>> BEGIN Material provided

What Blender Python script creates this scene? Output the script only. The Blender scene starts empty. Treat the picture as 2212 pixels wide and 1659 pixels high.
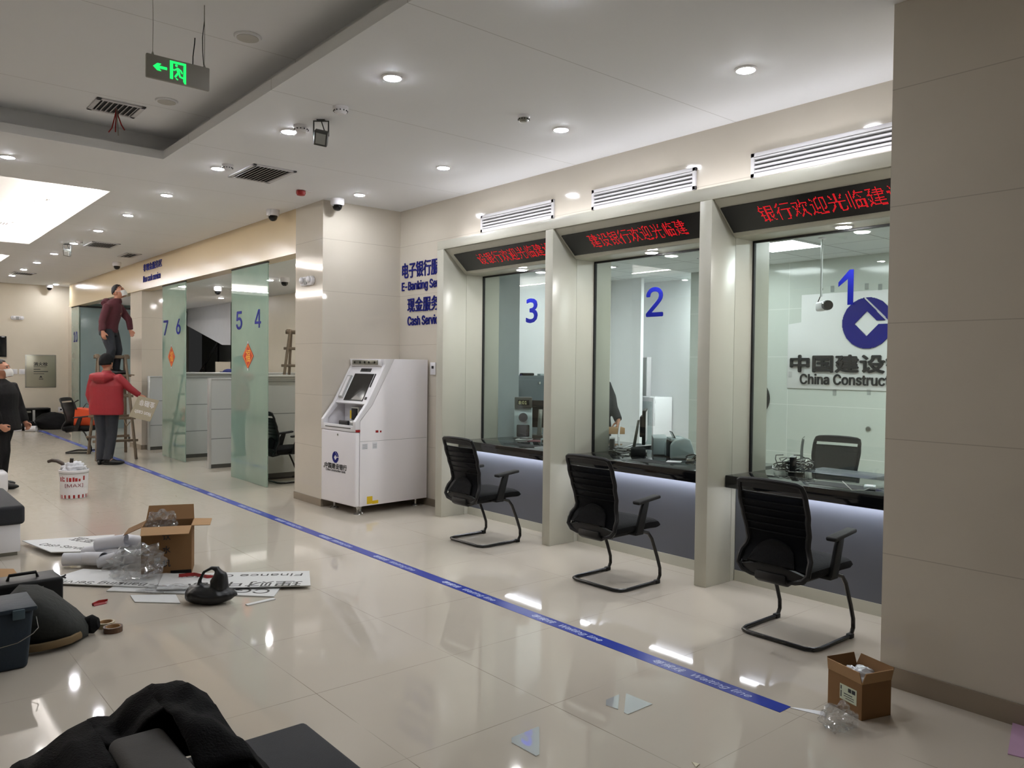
import bpy, bmesh, math, random, os
from mathutils import Vector, Matrix, noise
random.seed(11)
SC = bpy.context.scene
COL = SC.collection
PI = math.pi

# ---------------------------------------------------------------- camera
YAW, PIT, ROL = math.radians(40.214), math.radians(-1.259), math.radians(0.643)
fw = Vector((math.sin(YAW)*math.cos(PIT), math.cos(YAW)*math.cos(PIT), math.sin(PIT)))
rt = Vector((math.cos(YAW), -math.sin(YAW), 0))
up = rt.cross(fw)
rt2 = rt*math.cos(ROL) + up*math.sin(ROL)
up2 = up*math.cos(ROL) - rt*math.sin(ROL)
cd = bpy.data.cameras.new('camera'); cam = bpy.data.objects.new('camera', cd); COL.objects.link(cam)
cd.sensor_width = 36.0; cd.lens = 1690*36/2212; cd.clip_start = 0.05
cam.matrix_world = Matrix(((rt2.x, up2.x, -fw.x, 0), (rt2.y, up2.y, -fw.y, 0), (rt2.z, up2.z, -fw.z, 1.58), (0, 0, 0, 1)))
SC.camera = cam

# ---------------------------------------------------------------- world, exposure
w = bpy.data.worlds.new('world'); SC.world = w; w.use_nodes = True
w.node_tree.nodes['Background'].inputs[0].default_value = (0.02, 0.02, 0.02, 1)
w.node_tree.nodes['Background'].inputs[1].default_value = 1.0
SC.view_settings.view_transform = 'Standard'; SC.view_settings.look = 'None'
SC.view_settings.exposure = 0.10; SC.view_settings.gamma = 1.0
SC.view_settings.use_curve_mapping = False
cy = SC.cycles
cy.use_denoising = True
cy.max_bounces = 7; cy.diffuse_bounces = 4; cy.glossy_bounces = 4; cy.transmission_bounces = 4; cy.transparent_max_bounces = 12
cy.caustics_reflective = False; cy.caustics_refractive = False
cy.sample_clamp_indirect = 6.0; cy.blur_glossy = 0.5
LAMP_L = 320.0      # downlight lens radiance
WARM = (1.0, 0.94, 0.86)
COOL = (0.93, 0.96, 1.0)

# ---------------------------------------------------------------- mesh builder
class MB:
    def __init__(s):
        s.bm = bmesh.new()
    def add(s, t, M=None):
        if M is not None:
            bmesh.ops.transform(t, matrix=M, verts=t.verts)
        me = bpy.data.meshes.new('tmp'); t.to_mesh(me); t.free()
        s.bm.from_mesh(me); bpy.data.meshes.remove(me)
        return s
    def box(s, x0, x1, y0, y1, z0, z1, bev=0.0, seg=2, M=None):
        t = bmesh.new()
        bmesh.ops.create_cube(t, size=1.0, matrix=Matrix.Translation(((x0+x1)/2, (y0+y1)/2, (z0+z1)/2)) @ Matrix.Diagonal((x1-x0, y1-y0, z1-z0, 1)))
        if bev > 0:
            bmesh.ops.bevel(t, geom=list(t.edges), offset=bev, segments=seg, affect='EDGES', profile=0.5)
        return s.add(t, M)
    def prism(s, poly, a0, a1, axis='y', bev=0.0, seg=2, M=None):
        # polygon given in the two other axes (x,z for y; y,z for x; x,y for z)
        t = bmesh.new()
        def pt(p, a):
            return (p[0], a, p[1]) if axis == 'y' else ((a, p[0], p[1]) if axis == 'x' else (p[0], p[1], a))
        v0 = [t.verts.new(pt(p, a0)) for p in poly]; v1 = [t.verts.new(pt(p, a1)) for p in poly]
        n = len(poly)
        t.faces.new(v0); t.faces.new(v1[::-1])
        for i in range(n):
            t.faces.new((v0[i], v1[i], v1[(i+1) % n], v0[(i+1) % n]))
        bmesh.ops.recalc_face_normals(t, faces=t.faces)
        if bev > 0:
            bmesh.ops.bevel(t, geom=list(t.edges), offset=bev, segments=seg, affect='EDGES', profile=0.5)
        return s.add(t, M)
    def loft(s, rings, cap=True, closed=False):
        bm = s.bm; vs = [[bm.verts.new(p) for p in r] for r in rings]
        n = len(vs[0]); m = len(vs)
        for i in range(m if closed else m-1):
            a, b = vs[i], vs[(i+1) % m]
            for j in range(n):
                bm.faces.new((a[j], a[(j+1) % n], b[(j+1) % n], b[j]))
        if cap and not closed:
            bm.faces.new(vs[0][::-1]); bm.faces.new(vs[-1])
        return s
    def tube(s, pts, r, n=8, closed=False, cap=True, flat=None):
        pts = [Vector(p) for p in pts]; m = len(pts)
        rr = r if isinstance(r, (list, tuple)) else [r]*m
        rings = []; prev = None
        for i, p in enumerate(pts):
            a = pts[(i-1) % m] if (closed or i > 0) else p
            b = pts[(i+1) % m] if (closed or i < m-1) else p
            d = (b-a)
            if d.length < 1e-9: d = Vector((0, 0, 1))
            d.normalize()
            if prev is None:
                h = Vector((0, 0, 1)) if abs(d.z) < 0.9 else Vector((1, 0, 0))
                u = d.cross(h).normalized()
            else:
                u = (prev - d*prev.dot(d))
                u = u.normalized() if u.length > 1e-6 else d.orthogonal().normalized()
            prev = u; v = d.cross(u)
            q = rr[i]
            ru, rv = (q if isinstance(q, (list, tuple)) else (q, q*(flat or 1)))
            rings.append([p + u*(math.cos(2*PI*k/n)*ru) + v*(math.sin(2*PI*k/n)*rv) for k in range(n)])
        s.loft(rings, cap, closed)
        return s
    def cyl(s, p0, p1, r0, r1=None, n=16):
        return s.tube([p0, p1], [r0, r0 if r1 is None else r1], n)
    def lathe(s, prof, n=20, c=(0, 0, 0), M=None):
        t = MB()
        rings = [[Vector((c[0]+r*math.cos(2*PI*k/n), c[1]+r*math.sin(2*PI*k/n), c[2]+z)) for k in range(n)] for r, z in prof]
        t.loft(rings, True)
        bmesh.ops.recalc_face_normals(t.bm, faces=t.bm.faces)
        return s.add(t.bm, M)
    def ell(s, c, r, u=16, v=10, M=None, f=None):
        t = bmesh.new(); bmesh.ops.create_uvsphere(t, u_segments=u, v_segments=v, radius=1.0)
        for q in t.verts:
            p = Vector((q.co.x*r[0], q.co.y*r[1], q.co.z*r[2]))
            if f: p = f(p)
            q.co = p + Vector(c)
        return s.add(t, M)
    def grid(s, fn, nu, nv, thick=0.0):
        # fn(u,v) -> point; a closed slab when thick > 0
        bm = s.bm
        P = [[Vector(fn(i/nu, j/nv)) for j in range(nv+1)] for i in range(nu+1)]
        def nrm(i, j):
            a = P[min(i+1, nu)][j]-P[max(i-1, 0)][j]; b = P[i][min(j+1, nv)]-P[i][max(j-1, 0)]
            q = a.cross(b)
            return q.normalized() if q.length > 1e-12 else Vector((0, 0, 1))
        T = [[bm.verts.new(P[i][j]) for j in range(nv+1)] for i in range(nu+1)]
        for i in range(nu):
            for j in range(nv):
                bm.faces.new((T[i][j], T[i+1][j], T[i+1][j+1], T[i][j+1]))
        if thick > 0:
            B = [[bm.verts.new(P[i][j]-nrm(i, j)*thick) for j in range(nv+1)] for i in range(nu+1)]
            for i in range(nu):
                for j in range(nv):
                    bm.faces.new((B[i][j+1], B[i+1][j+1], B[i+1][j], B[i][j]))
            for i in range(nu):
                bm.faces.new((T[i][0], B[i][0], B[i+1][0], T[i+1][0])); bm.faces.new((T[i+1][nv], B[i+1][nv], B[i][nv], T[i][nv]))
            for j in range(nv):
                bm.faces.new((T[0][j+1], B[0][j+1], B[0][j], T[0][j])); bm.faces.new((T[nu][j], B[nu][j], B[nu][j+1], T[nu][j+1]))
        return s
    def quad(s, a, b, c, d):
        bm = s.bm; bm.faces.new([bm.verts.new(p) for p in (a, b, c, d)]); return s
    def build(s, name, m, parent=None, loc=None, rotz=0.0, ang=35, flat=False, fix=True):
        if fix: bmesh.ops.recalc_face_normals(s.bm, faces=s.bm.faces)
        me = bpy.data.meshes.new(name); s.bm.to_mesh(me); s.bm.free()
        if not flat:
            me.polygons.foreach_set('use_smooth', [True]*len(me.polygons))
            me.set_sharp_from_angle(angle=math.radians(ang))
        if m is not None: me.materials.append(m)
        o = bpy.data.objects.new(name, me); COL.objects.link(o)
        if loc is not None: o.location = loc
        o.rotation_euler.z = rotz
        if parent is not None: o.parent = parent
        return o

def thing(name, label, cat, loc=(0, 0, 0), rotz=0.0, group=None):
    o = bpy.data.objects.new(name, None); COL.objects.link(o)
    o.location = loc; o.rotation_euler.z = rotz; o.empty_display_size = 0.1
    return tag(o, label, cat, group)
def tag(o, label, cat, group=None):
    o['label'] = label; o['category'] = cat
    if group: o['group'] = group
    return o
def struct(o):
    o['kind'] = 'structure'; return o
def dup(root, loc, rotz=None, label=None, group=None):
    r = root.copy(); COL.objects.link(r); r.location = loc
    if rotz is not None: r.rotation_euler.z = rotz
    if label: r['label'] = label
    if group: r['group'] = group
    for ch in list(root.children):
        c = ch.copy(); COL.objects.link(c); c.parent = r
        for g in list(ch.children):
            d = g.copy(); COL.objects.link(d); d.parent = c
    return r
def fuse(mb, name, m, parent=None, voxel=0.01, smooth=4, loc=None):
    # overlapping closed shapes become one continuous skin
    o = mb.build(name, m, parent)
    md = o.modifiers.new('r', 'REMESH'); md.mode = 'VOXEL'; md.voxel_size = voxel
    if smooth:
        ms = o.modifiers.new('s', 'SMOOTH'); ms.factor = 0.5; ms.iterations = smooth
    dg = bpy.context.evaluated_depsgraph_get(); dg.update()
    me = bpy.data.meshes.new_from_object(o.evaluated_get(dg))
    old = o.data; o.modifiers.clear(); o.data = me; bpy.data.meshes.remove(old); me.name = name
    me.polygons.foreach_set('use_smooth', [True]*len(me.polygons))
    if not me.materials: me.materials.append(m)
    return o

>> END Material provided

Your goal.
From the opening line of the listing above through the line bearing "SC.camera = cam", repeat each line exactly. Drop every picture.

Output below.
What Blender Python script creates this scene? Output the script only. The Blender scene starts empty. Treat the picture as 2212 pixels wide and 1659 pixels high.
import bpy, bmesh, math, random, os
from mathutils import Vector, Matrix, noise
random.seed(11)
SC = bpy.context.scene
COL = SC.collection
PI = math.pi

# ---------------------------------------------------------------- camera
YAW, PIT, ROL = math.radians(40.214), math.radians(-1.259), math.radians(0.643)
fw = Vector((math.sin(YAW)*math.cos(PIT), math.cos(YAW)*math.cos(PIT), math.sin(PIT)))
rt = Vector((math.cos(YAW), -math.sin(YAW), 0))
up = rt.cross(fw)
rt2 = rt*math.cos(ROL) + up*math.sin(ROL)
up2 = up*math.cos(ROL) - rt*math.sin(ROL)
cd = bpy.data.cameras.new('camera'); cam = bpy.data.objects.new('camera', cd); COL.objects.link(cam)
cd.sensor_width = 36.0; cd.lens = 1690*36/2212; cd.clip_start = 0.05
cam.matrix_world = Matrix(((rt2.x, up2.x, -fw.x, 0), (rt2.y, up2.y, -fw.y, 0), (rt2.z, up2.z, -fw.z, 1.58), (0, 0, 0, 1)))
SC.camera = cam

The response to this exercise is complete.